• Participatory Notes (P-Notes)

    Participatory Notes, also known as P-Notes, are used by foreign investors who don’t want to register themselves with Indian Capital market regulator SEBI directly but still wish to invest in Indian stock market. The brokers buy India-based shares or bonds and then issue corresponding participatory notes to investors in return. Usage of P-Notes is restricted to foreign investors only.

    The use of P-Notes gained much popularity in the 1990s, as a tool for foreign investment into India. P-Notes became popular due to two reasons

    1. It was a very simplified process of investment where the actual P-Note holder had very less disclosure requirements
    2. There was tax exemptions on the capital gains because of the double taxation avoidance agreement which existed between Mauritius and India
    3. Using P-Notes, Foreign investors are able to invest in Indian stock markets easily
    4. P-Notes helps investors to hide their actual identify as disclosure is not required for this transaction

    FIIs are those who invest in the assets belonging to a different country other than that where these organizations are based. To buy Indian Securities they require a PAN card and other mandatory documents as per the guidelines prescribed by SEBI and Government of India. One example is HSBC, it buys certain Indian shares/bonds on behalf of investors and keep those shares in HSBC’s account and issues the receipt to investors about share purchased on their behalf which is called as Participatory Notes.

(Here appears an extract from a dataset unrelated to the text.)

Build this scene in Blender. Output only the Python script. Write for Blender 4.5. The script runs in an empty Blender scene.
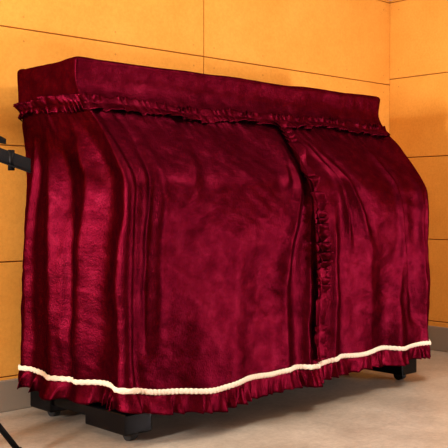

    Disadvantages/Challenges/Limitations of P-notes:

    1. P-Notes are being used by Indian tax evaders black money laundering from other countries by pumping it back into Indian securities. Due to hidden identity it becomes difficult to track the same.
    2. Also a foreign entity can convert illegal money into white money, as it is difficult to get to know whether the investment is on behalf of FII or it is an investment by a foreigner. FII will invest the money and issues P-Notes, so it will get the benefit without directly holding any security.
    3. It has become cause of discrimination as local investor has to fill forms, provide PAN card details etc to invest in Indian stock market which is not the case for P-Notes
    4. Considering very large investments coming through P-Notes in India, SEBI is cautious in imposing any new restrictions as that might dry up liquidity in Indian stock markets.